◆ Work required
Of the lines in the listing below, how many hold "empty"? Answer with the number only.

(Scripts that build scenes)
::::::

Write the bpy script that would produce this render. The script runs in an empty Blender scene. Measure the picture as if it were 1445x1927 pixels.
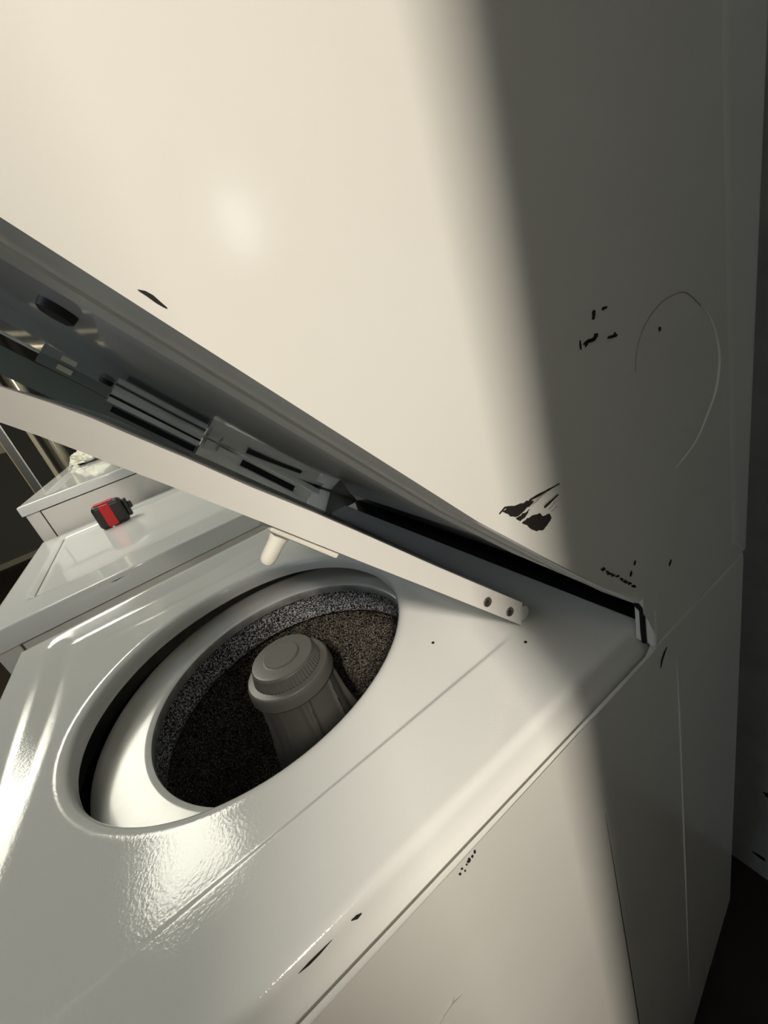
import bpy, bmesh, math, random
from mathutils import Vector, Matrix, noise
random.seed(7)
S = bpy.context.scene
COL = S.collection
H = 0.92                      # washer top above the floor; geometry below is written relative to that top

# ---------------------------------------------------------------- camera
cam = bpy.data.cameras.new('camera'); camo = bpy.data.objects.new('camera', cam); COL.objects.link(camo)
cam.sensor_fit = 'HORIZONTAL'; cam.sensor_width = 36.0; cam.lens = 780.0 / 1445.0 * 36.0
cam.clip_start = 0.005; cam.clip_end = 60
camo.matrix_world = Matrix(((0.51920, -0.18629, 0.83411, 0.15172),
                            (0.80167, 0.44444, -0.39974, -0.43952),
                            (-0.29624, 0.87622, 0.38010, 0.28757 + H),
                            (0, 0, 0, 1)))
S.camera = camo
# ---------------------------------------------------------------- world, exposure
W = bpy.data.worlds.new('world'); S.world = W; W.use_nodes = True
W.node_tree.nodes['Background'].inputs[0].default_value = (0.55, 0.65, 0.8, 1)
W.node_tree.nodes['Background'].inputs[1].default_value = 0.1
S.view_settings.view_transform = 'Standard'; S.view_settings.look = 'None'
S.view_settings.gamma = 1.0; S.view_settings.exposure = 0.0
S.view_settings.use_curve_mapping = False
S.cycles.max_bounces = 10
S.cycles.use_denoising = True
# ---------------------------------------------------------------- lights
def area_light(name, loc, target, sx, sy, power, color):
    l = bpy.data.lights.new(name, 'AREA'); l.shape = 'RECTANGLE'; l.size = sx; l.size_y = sy
    l.energy = power; l.color = color
    o = bpy.data.objects.new(name, l); COL.objects.link(o)
    o.location = (loc[0], loc[1], loc[2] + H)
    d = Vector(target) - Vector(loc)
    o.rotation_euler = d.to_track_quat('-Z', 'Y').to_euler()
    return o
area_light('window_light', (1.5, -0.85, 1.46), (0, -0.4, 0.1), 0.10, 0.26, 45.0, (1.0, 0.915, 0.79))
area_light('front_fill', (0.10, -2.9, 0.35), (0, 0, 0.0), 0.9, 0.9, 4.0, (0.72, 0.86, 1.0))  # added cool fill
FLUO = 14.0                    # radiance of the ceiling fixture's diffuser

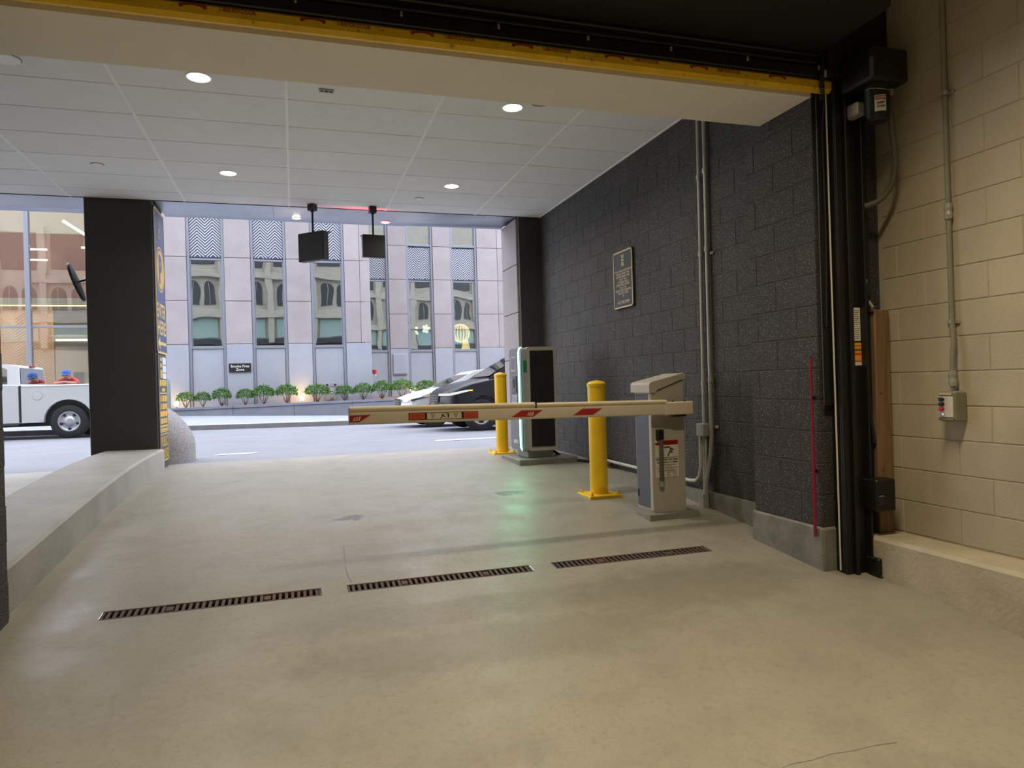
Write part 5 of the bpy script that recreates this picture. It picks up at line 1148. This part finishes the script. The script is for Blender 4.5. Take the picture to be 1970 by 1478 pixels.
# ================================================================== PERSON LEANING ON THE TRUCK BED
PX,PY = -5.66,21.05; PZ = wz(PX,21.2); c = (PX,PY+.2,PZ)
pe = thing('person', 'person in a red shirt and blue cap leaning on the truck bed', 'person', c)
V = []; E_ = []; RAD = []
def pv(x, y, z, r, par=None):
    V.append((PX+x-c[0],PY+y-c[1],z-c[2])); RAD.append(r); i = len(V)-1
    if par is not None: E_.append((par,i))
    return i
zt = lambda h: PZ+h
pel = pv(0,.33,zt(.92),.155); w1 = pv(0,.25,zt(1.05),.15,pel); ch = pv(0,.12,zt(1.19),.17,w1); nk = pv(0,.02,zt(1.30),.075,ch); hd0 = pv(0,-.085,zt(1.325),.072,nk); hd1 = pv(0,-.135,zt(1.385),.098,hd0); hd2 = pv(0,-.13,zt(1.45),.075,hd1)
for s_ in (-1,1):
    sh = pv(.18*s_,.06,zt(1.235),.085,ch); el = pv(.27*s_,-.19,zt(1.16),.055,sh); wr_ = pv(.08*s_,-.30,zt(1.185),.038,el); pm = pv(.02*s_,-.31,zt(1.19),.040,wr_)
    for f in range(4):
        k1 = pv(-.03*s_,-.345+.018*f,zt(1.20+.008*(f%2)),.013,pm); k2 = pv(-.055*s_,-.345+.018*f,zt(1.185),.010,k1)
    t1 = pv(.015*s_,-.30,zt(1.235),.014,pm)
    hp_ = pv(.10*s_,.33,zt(.86),.12,pel); kn = pv(.12*s_,.24,zt(.48),.075,hp_); an = pv(.13*s_,.34,zt(.09),.050,kn); ft = pv(.14*s_,.20,zt(.045),.045,an)
me = bpy.data.meshes.new('body'); me.from_pydata(V,E_,[]); tmp = link('body_skeleton', me)
sk = tmp.modifiers.new('skin','SKIN'); sb = tmp.modifiers.new('sub','SUBSURF'); sb.levels = 1; sb.render_levels = 1
for i,r in enumerate(RAD): me.skin_vertices[0].data[i].radius = (r,r)
me.skin_vertices[0].data[0].use_root = True
bpy.context.view_layer.update(); dg = bpy.context.evaluated_depsgraph_get(); bm_ = bpy.data.meshes.new_from_object(tmp.evaluated_get(dg)); bpy.data.objects.remove(tmp)
bm_.name = 'body'; bm_.materials.clear()
for k in ('shirt','skin','jeans'): bm_.materials.append(MT[k])
for p in bm_.polygons:
    x,y,z = p.center; p.use_smooth = True; yy_ = y+c[1]-PY
    p.material_index = 2 if z < .95 else (1 if (z > 1.285 and yy_ < -.02 and abs(x) < .13) or (yy_ < -.245 and z < 1.28) else 0)
link('body', bm_, pe)
hc = (PX,PY-.135,zt(1.412))
MB(c).lathe([(.112,0),(.112,.03),(.10,.075),(.065,.11),(.01,.125)],hc,20).build('cap', MT['cap'], pe, True)
MB(c).add([(PX-.085,PY-.215,zt(1.414)),(PX+.085,PY-.215,zt(1.414)),(PX+.06,PY-.310,zt(1.385)),(PX-.06,PY-.310,zt(1.385)),(PX-.085,PY-.215,zt(1.426)),(PX+.085,PY-.215,zt(1.426)),(PX+.06,PY-.310,zt(1.393)),(PX-.06,PY-.310,zt(1.393))],[(0,1,2,3),(4,5,6,7),(0,1,5,4),(1,2,6,5),(2,3,7,6),(3,0,4,7)]).build('cap_brim', MT['cap'], pe)
for s_ in (-1,1): MB(c).lathe([(.010,-.004),(.012,0),(.004,.006)],(PX+.035*s_,PY-.228,zt(1.378)),10,'Y').build('eye', MT['ink'], pe); MB(c).lathe([(.004,-.02),(.022,0),(.010,.02)],(PX+.098*s_,PY-.125,zt(1.373)),10,'X').build('ear', MT['skin'], pe)
MB(c).lathe([(.016,0),(.010,.03),(.003,.045)],(PX,PY-.230,zt(1.338)),8).build('nose', MT['skin'], pe); MB(c).cbox(PX-.025,PX+.025,PY-.225,PY-.210,zt(1.305),zt(1.313),.003).build('mouth', MT['shirt'], pe)

# ================================================================== lettering to plain meshes
bpy.context.view_layer.update(); dg = bpy.context.evaluated_depsgraph_get()
for o, w_ in TEXTS:
    ev = o.evaluated_get(dg); me = bpy.data.meshes.new_from_object(ev); mat = o.data.materials[0]
    xs_ = [v.co.x for v in me.vertices]; wd = max(xs_)-min(xs_); cx = (max(xs_)+min(xs_))/2; zsv = [v.co.y for v in me.vertices]; cy = (max(zsv)+min(zsv))/2
    for v in me.vertices: v.co.x = (v.co.x-cx)*((w_/wd) if w_ else 1); v.co.y -= cy
    if not me.materials: me.materials.append(mat)
    par,loc,rot,nm = o.parent,o.location.copy(),o.rotation_euler.copy(),o.name
    cu_ = o.data; bpy.data.objects.remove(o); bpy.data.curves.remove(cu_)
    n_ = link('lettering', me, par, loc); n_.rotation_euler = rot
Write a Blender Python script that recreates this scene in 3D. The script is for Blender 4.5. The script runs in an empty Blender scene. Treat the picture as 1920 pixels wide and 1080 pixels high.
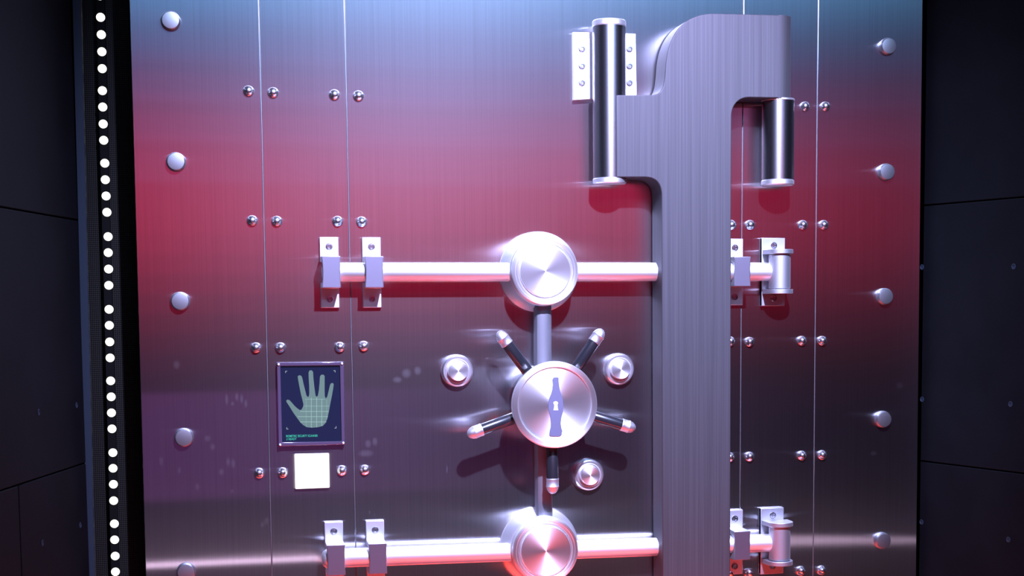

::::::

◆ Answer to the problem
2